WHAT YOU ARE ASKED TO DO → Retype every line from the start of the entries below down to the line with "-.10, -.25)).normalized(), wrL)", both ends included; skip the pictures.

INFORMATION SHOWN →
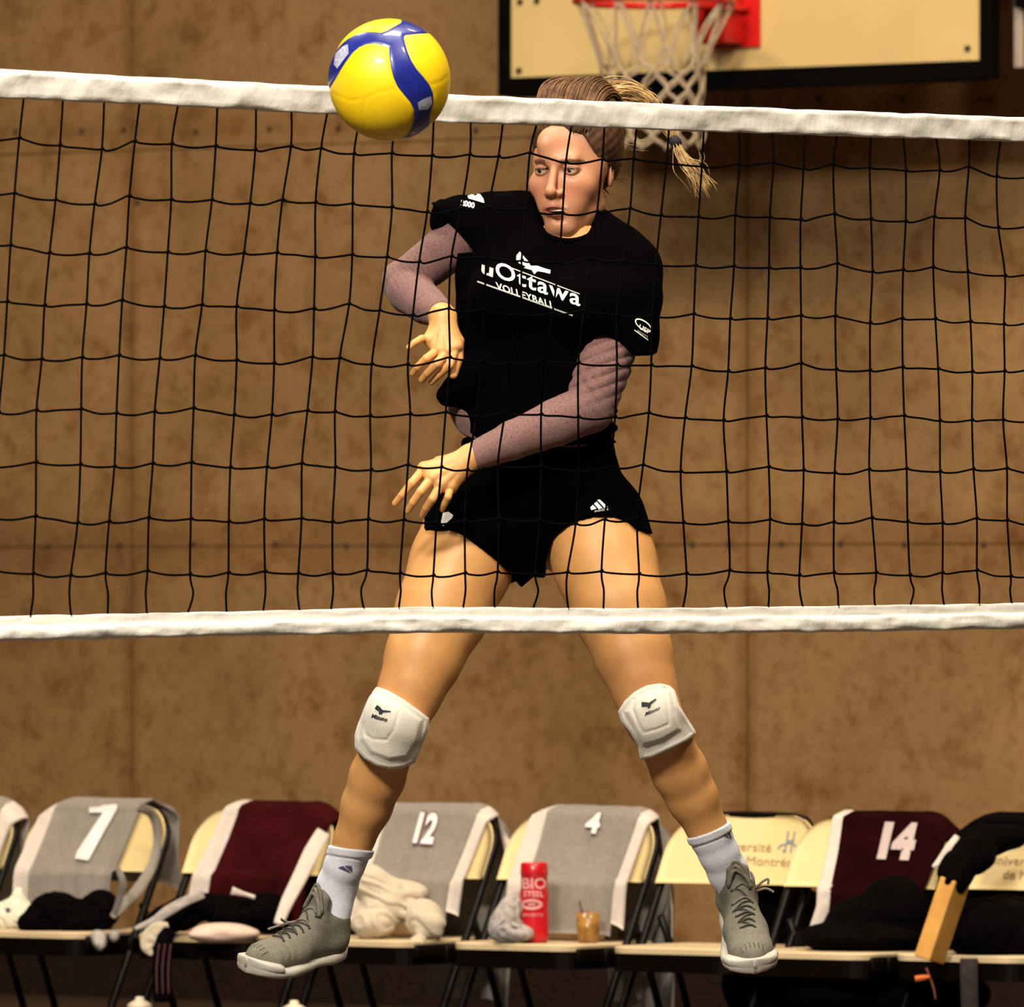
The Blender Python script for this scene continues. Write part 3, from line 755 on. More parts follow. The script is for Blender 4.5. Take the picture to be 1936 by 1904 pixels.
def wrL(X):
    a = J(1140, 690, -.09); u = (X[2] - a[2]); w_ = (X[0] - a[0])
    g = np.clip((u + .10) / .06, 0, 1) * np.clip((.11 - u) / .05, 0, 1); ph = (u * .93 - w_ * .36) * 285 + 2.2 * sines(X, 28, 6)
    d = np.sqrt((X[0] - eL[0] - .01) ** 2 + (X[2] - eL[2] - .02) ** 2); g2 = np.exp(-(d / .045) ** 2)
    return -.0042 * g * (np.abs(np.sin(ph / 2)) ** .7) - .0035 * g2 * np.abs(np.sin((u * .6 + w_ * .8) * 170 + sines(X, 40, 8) * 2)) - .0014 * sines(X, 70, 7)
armRs = [Jr(895, 440, .045, .042), Jr(850, 468, .07, .042), Jr(764, 532, .12, .0375), Jr(776, 552, .09, .0385), Jr(806, 577, .02, .033), Jr(834, 594, -.036, .0235)]
cr = J(826, 597, -.040); sleeve(armRs, (700, 640, -.14), (1000, 360, .22), .003, (cr[0], cr[1], cr[2]), Vector((.42, -.86, -.29)).normalized(), wrR)
cl = J(893, 864, -.20); armLs = [(p[0], p[1], p[2], p[3]) for p in ([Jr(1172, 560, -.06, .050)] + armL[1:-1])] + [Jr(886, 867, -.202, .0225)]
sleeve(armLs, (860, 905, -.30), (1260, 430, .06), .003, cl, Vector((-.90, -.10, -.25)).normalized(), wrL)

# --- shirt
M_shirt = mat('black_shirt', (0.0011, 0.0007, 0.0008), 0.95, 0.3, 30, bump=0.2, bscale=300, spec=0.015)
sv = Vol(J(800, 885, -.26), J(1275, 350, .26), .0030)
ys = [(858, 884, 1160, .005, .112), (838, 880, 1162, .005, .110), (790, 866, 1163, .005, .108), (748, 850, 1164, .005, .108), (700, 872, 1168, .005, .110), (640, 868, 1178, .005, .115), (570, 864, 1195, .005, .120), (520, 862, 1205, .01, .118), (470, 870, 1205, .015, .105), (430, 892, 1170, .025, .082), (398, 930, 1135, .035, .052)]
sv.loft([(J(0, y)[2], J(xl, 0)[0], J(xr, 0)[0], Y0 + yc, ry) for y, xl, xr, yc, ry in ys], -.18, .012, 2.4)
sv.chain([Jr(870, 414, .05, .042), Jr(925, 428, .035, .060), Jr(985, 432, .035, .060), Jr(1040, 450, .035, .060)], .03)
sv.chain([Jr(820, 414, .06, .034), Jr(870, 414, .05, .044)], .02)
sv.chain([Jr(1010, 402, .05, .036), Jr(935, 408, .045, .045)], .02)
sv.chain([Jr(1110, 452, .03, .054), Jr(1165, 488, .0, .062), Jr(1186, 512, -.03, .063), Jr(1188, 560, -.055, .062), Jr(1184, 625, -.07, .060), Jr(1182, 700, -.08, .060)], .02)
sv.chain([Jr(1108, 418, .04, .024), Jr(1135, 448, .03, .040)], .02)
sv.ell(J(965, 560, -.085), (.075, .05, .06), .05); sv.ell(J(1105, 575, -.125), (.075, .05, .06), .05)
sv.cap(J(846, 748, -.03), J(905, 700, -.05), .022, .04, .03)              # lifted hem corner
sl, X = sv.full()
x, y, z = X
pxs = 968 + x * SP; pys = HOR - (z - CAMZ) * SP
f = .0045 * sines((x, y * .6, z * .5), 34, 21) + .002 * sines(X, 90, 22)
xr_ = np.clip((pxs - 1110) / 50, 0, 1) * np.clip((pys - 690) / 40, 0, 1)
f = f + .0045 * xr_ * np.sin(z * 190) + 0
sv.D = sv.D - f.astype(np.float32)
# cuts, as surfaces: hem, sleeve ends, neck opening
hem = np.interp(pxs[:, 0, 0], [800, 822, 850, 905, 960, 1040, 1160, 1280], [735, 748, 792, 830, 842, 846, 838, 838])[:, None, None]
sv.D = np.maximum(sv.D, ((pys - hem) / SP * .9).astype(np.float32) + 0 * sv.D)
nrm = Vector((85, -77)).normalized()      # right sleeve end line (818,385)-(895,470): outside is lower left
side = ((pxs - 820) * nrm.x + (pys - 388) * nrm.y)
reg = (pxs < 899) & (pys < 478)
lowleft = np.where(reg, -side / SP, -1)
sv.D = np.maximum(sv.D, (lowleft + 0 * y).astype(np.float32))
cl_ = np.interp(pxs[:, 0, 0], [1060, 1100, 1150, 1175, 1196, 1232, 1260], [660, 634, 640, 654, 674, 673, 660])[:, None, None]
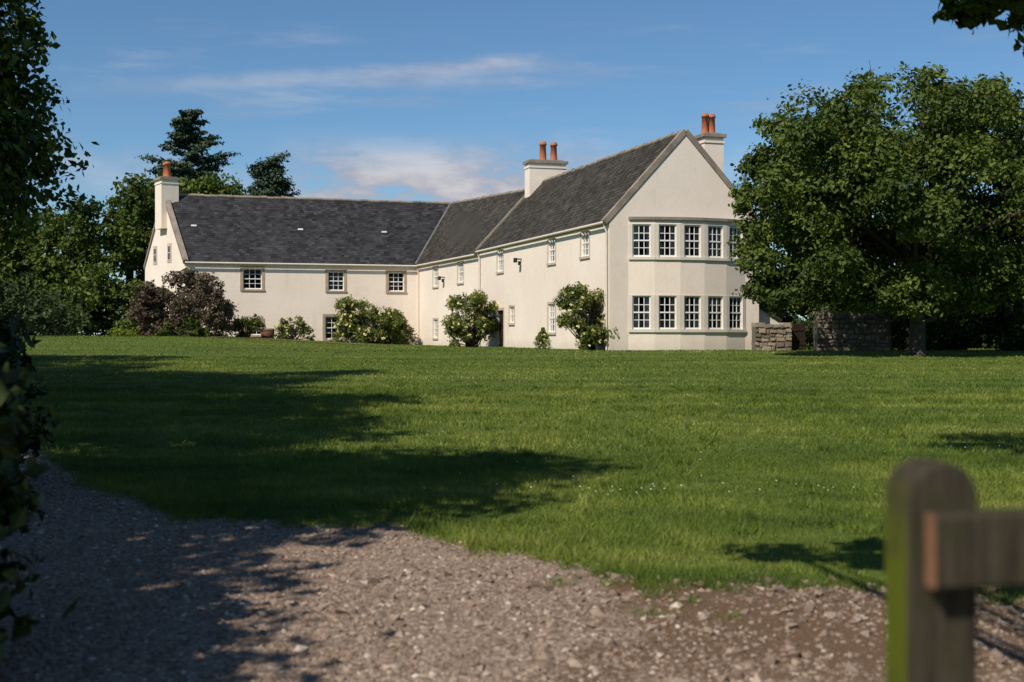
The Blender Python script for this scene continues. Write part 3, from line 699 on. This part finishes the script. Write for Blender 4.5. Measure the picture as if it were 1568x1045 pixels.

IN RESPONSE →
The Blender Python script for this scene continues. Write part 3, from line 755 on. More parts follow. The script is for Blender 4.5. Take the picture to be 1936 by 1904 pixels.
def wrL(X):
    a = J(1140, 690, -.09); u = (X[2] - a[2]); w_ = (X[0] - a[0])
    g = np.clip((u + .10) / .06, 0, 1) * np.clip((.11 - u) / .05, 0, 1); ph = (u * .93 - w_ * .36) * 285 + 2.2 * sines(X, 28, 6)
    d = np.sqrt((X[0] - eL[0] - .01) ** 2 + (X[2] - eL[2] - .02) ** 2); g2 = np.exp(-(d / .045) ** 2)
    return -.0042 * g * (np.abs(np.sin(ph / 2)) ** .7) - .0035 * g2 * np.abs(np.sin((u * .6 + w_ * .8) * 170 + sines(X, 40, 8) * 2)) - .0014 * sines(X, 70, 7)
armRs = [Jr(895, 440, .045, .042), Jr(850, 468, .07, .042), Jr(764, 532, .12, .0375), Jr(776, 552, .09, .0385), Jr(806, 577, .02, .033), Jr(834, 594, -.036, .0235)]
cr = J(826, 597, -.040); sleeve(armRs, (700, 640, -.14), (1000, 360, .22), .003, (cr[0], cr[1], cr[2]), Vector((.42, -.86, -.29)).normalized(), wrR)
cl = J(893, 864, -.20); armLs = [(p[0], p[1], p[2], p[3]) for p in ([Jr(1172, 560, -.06, .050)] + armL[1:-1])] + [Jr(886, 867, -.202, .0225)]
sleeve(armLs, (860, 905, -.30), (1260, 430, .06), .003, cl, Vector((-.90, -.10, -.25)).normalized(), wrL)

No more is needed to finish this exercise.